• _What this task involves_
In the entries below, find every line with "parts" and copy it.

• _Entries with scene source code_
_ _ _ _ _

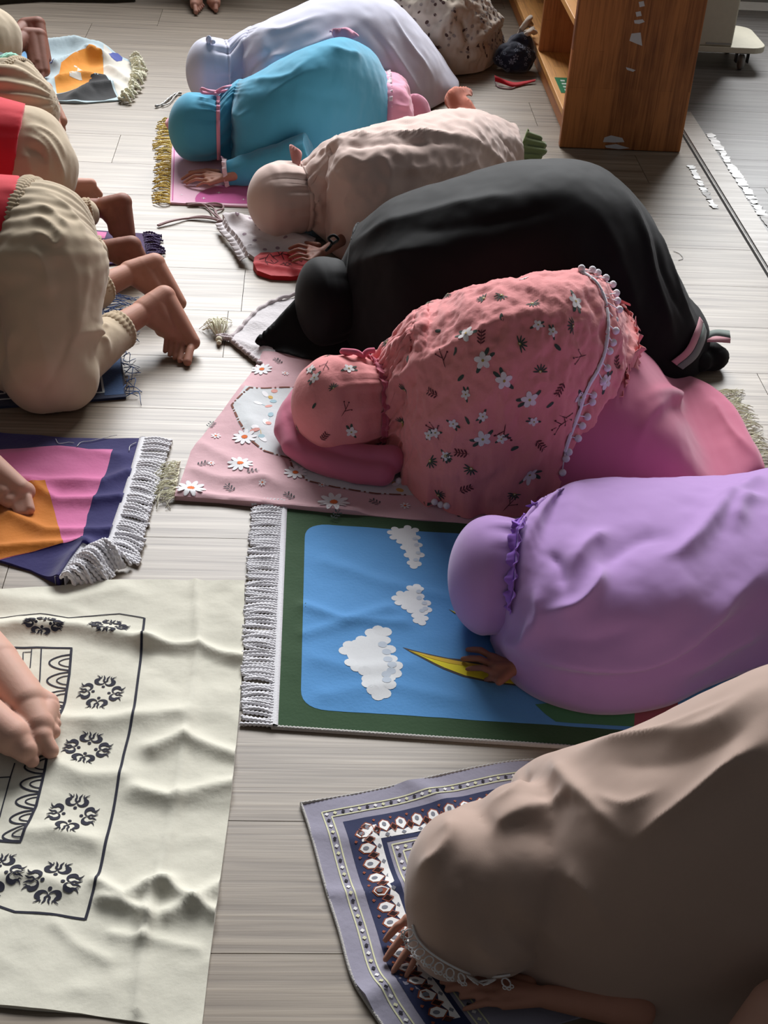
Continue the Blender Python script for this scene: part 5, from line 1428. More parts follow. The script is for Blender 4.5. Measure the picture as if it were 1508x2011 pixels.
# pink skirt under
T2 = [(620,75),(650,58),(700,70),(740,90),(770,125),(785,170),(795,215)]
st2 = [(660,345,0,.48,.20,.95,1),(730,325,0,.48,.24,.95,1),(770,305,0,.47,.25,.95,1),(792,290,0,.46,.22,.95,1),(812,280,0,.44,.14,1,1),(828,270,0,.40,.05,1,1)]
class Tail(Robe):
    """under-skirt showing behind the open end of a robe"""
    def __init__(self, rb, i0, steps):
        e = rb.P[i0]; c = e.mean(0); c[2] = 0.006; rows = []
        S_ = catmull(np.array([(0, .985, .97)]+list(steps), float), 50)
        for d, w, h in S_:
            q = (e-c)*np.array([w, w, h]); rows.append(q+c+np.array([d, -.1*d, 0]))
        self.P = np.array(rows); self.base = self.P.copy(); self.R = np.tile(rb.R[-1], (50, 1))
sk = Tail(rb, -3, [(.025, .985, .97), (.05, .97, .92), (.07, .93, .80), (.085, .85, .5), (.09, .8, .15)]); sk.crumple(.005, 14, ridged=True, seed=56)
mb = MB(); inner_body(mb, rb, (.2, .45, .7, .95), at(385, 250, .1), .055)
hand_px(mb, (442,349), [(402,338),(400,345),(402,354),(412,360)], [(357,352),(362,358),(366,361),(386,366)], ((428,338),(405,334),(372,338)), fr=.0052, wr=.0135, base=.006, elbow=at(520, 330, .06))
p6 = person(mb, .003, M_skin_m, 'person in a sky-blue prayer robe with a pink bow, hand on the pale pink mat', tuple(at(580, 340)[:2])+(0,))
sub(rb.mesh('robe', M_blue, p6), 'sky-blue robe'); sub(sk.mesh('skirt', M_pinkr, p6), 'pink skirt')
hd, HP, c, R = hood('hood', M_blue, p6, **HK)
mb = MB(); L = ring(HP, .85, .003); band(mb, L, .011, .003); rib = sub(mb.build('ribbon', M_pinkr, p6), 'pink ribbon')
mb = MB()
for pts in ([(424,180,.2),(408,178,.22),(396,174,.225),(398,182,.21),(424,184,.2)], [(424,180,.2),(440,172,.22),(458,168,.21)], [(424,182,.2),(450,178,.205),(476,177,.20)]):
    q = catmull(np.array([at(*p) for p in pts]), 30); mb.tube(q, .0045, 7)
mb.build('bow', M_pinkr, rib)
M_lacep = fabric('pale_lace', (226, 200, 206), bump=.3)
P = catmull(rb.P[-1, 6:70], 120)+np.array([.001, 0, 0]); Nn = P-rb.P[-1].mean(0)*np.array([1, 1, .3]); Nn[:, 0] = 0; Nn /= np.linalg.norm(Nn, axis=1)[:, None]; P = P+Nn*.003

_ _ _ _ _

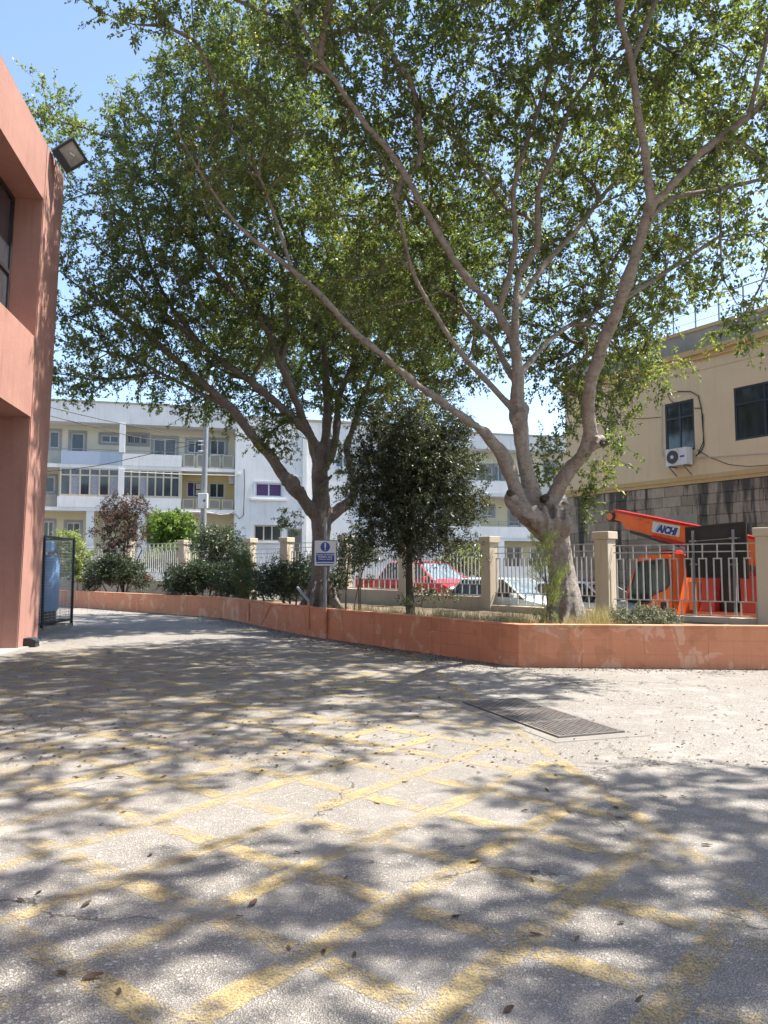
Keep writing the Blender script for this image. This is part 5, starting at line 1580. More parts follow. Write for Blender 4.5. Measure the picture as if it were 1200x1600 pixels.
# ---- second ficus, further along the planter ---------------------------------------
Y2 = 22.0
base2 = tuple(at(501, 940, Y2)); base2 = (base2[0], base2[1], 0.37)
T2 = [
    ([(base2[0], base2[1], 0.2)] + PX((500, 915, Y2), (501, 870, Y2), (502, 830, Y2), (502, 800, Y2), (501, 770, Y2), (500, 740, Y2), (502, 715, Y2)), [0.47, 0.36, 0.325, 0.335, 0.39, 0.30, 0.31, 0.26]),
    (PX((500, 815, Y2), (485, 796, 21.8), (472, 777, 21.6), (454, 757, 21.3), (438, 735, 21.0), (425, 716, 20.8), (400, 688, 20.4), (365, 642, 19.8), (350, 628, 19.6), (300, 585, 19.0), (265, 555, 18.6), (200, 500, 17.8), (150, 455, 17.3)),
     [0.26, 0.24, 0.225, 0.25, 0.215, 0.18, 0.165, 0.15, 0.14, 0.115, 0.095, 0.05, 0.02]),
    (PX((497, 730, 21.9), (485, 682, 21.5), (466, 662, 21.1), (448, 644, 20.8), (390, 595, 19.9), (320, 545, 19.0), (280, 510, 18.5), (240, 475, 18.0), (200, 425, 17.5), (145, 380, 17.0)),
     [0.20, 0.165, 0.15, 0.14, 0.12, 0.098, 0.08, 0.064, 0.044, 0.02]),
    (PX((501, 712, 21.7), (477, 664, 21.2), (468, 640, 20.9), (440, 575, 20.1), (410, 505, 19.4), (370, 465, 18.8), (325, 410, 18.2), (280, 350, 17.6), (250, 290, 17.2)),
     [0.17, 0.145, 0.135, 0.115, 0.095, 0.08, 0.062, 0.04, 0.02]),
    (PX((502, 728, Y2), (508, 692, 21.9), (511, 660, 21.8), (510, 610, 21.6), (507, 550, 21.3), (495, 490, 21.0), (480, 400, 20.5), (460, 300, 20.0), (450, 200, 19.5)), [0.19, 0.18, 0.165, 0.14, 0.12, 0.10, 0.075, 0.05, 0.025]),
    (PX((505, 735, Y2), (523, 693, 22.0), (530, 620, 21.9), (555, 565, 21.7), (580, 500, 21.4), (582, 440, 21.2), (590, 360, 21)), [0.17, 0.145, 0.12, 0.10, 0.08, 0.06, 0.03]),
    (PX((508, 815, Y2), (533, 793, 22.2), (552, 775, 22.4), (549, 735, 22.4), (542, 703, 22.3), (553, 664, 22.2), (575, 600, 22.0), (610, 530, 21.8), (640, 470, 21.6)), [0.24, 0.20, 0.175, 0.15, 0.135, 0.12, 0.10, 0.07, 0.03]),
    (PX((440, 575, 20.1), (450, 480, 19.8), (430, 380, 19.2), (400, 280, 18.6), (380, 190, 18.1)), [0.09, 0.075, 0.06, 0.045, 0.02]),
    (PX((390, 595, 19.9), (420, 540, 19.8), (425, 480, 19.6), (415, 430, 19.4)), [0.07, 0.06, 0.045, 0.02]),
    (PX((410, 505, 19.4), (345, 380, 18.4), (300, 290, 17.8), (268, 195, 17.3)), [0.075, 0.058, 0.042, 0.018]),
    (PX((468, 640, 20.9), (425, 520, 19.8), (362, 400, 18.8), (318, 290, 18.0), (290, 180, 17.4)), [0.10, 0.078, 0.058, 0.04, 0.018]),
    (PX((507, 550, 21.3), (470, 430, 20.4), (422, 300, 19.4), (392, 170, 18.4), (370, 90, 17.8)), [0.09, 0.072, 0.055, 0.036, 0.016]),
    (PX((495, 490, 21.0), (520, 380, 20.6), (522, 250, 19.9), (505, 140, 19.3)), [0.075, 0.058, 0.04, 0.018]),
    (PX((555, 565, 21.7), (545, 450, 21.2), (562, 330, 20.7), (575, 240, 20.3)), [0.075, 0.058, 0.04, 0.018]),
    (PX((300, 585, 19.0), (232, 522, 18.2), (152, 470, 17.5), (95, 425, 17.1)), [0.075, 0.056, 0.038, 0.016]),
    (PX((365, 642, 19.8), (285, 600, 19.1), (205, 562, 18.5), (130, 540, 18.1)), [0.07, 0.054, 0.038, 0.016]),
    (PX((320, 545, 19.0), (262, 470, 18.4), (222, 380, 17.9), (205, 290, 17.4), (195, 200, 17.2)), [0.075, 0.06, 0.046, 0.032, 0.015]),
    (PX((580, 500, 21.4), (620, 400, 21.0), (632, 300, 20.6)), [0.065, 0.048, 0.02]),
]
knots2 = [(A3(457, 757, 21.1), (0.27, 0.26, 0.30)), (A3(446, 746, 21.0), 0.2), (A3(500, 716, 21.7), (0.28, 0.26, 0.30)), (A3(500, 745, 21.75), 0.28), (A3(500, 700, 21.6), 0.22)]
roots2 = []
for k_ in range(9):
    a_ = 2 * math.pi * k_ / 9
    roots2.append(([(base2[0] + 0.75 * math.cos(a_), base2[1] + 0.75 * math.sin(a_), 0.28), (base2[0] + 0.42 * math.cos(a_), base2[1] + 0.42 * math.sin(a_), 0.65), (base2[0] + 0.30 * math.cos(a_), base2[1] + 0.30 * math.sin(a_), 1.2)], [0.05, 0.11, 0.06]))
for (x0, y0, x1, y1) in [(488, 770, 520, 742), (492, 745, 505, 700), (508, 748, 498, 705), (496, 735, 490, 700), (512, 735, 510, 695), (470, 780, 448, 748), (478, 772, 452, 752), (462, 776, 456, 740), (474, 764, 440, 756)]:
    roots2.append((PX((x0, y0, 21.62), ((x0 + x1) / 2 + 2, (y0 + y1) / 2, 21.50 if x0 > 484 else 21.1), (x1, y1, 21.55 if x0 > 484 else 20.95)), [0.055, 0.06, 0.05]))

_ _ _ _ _

• _Task solution_
Continue the Blender Python script for this scene: part 5, from line 1428. More parts follow. The script is for Blender 4.5. Measure the picture as if it were 1508x2011 pixels.
Keep writing the Blender script for this image. This is part 5, starting at line 1580. More parts follow. Write for Blender 4.5. Measure the picture as if it were 1200x1600 pixels.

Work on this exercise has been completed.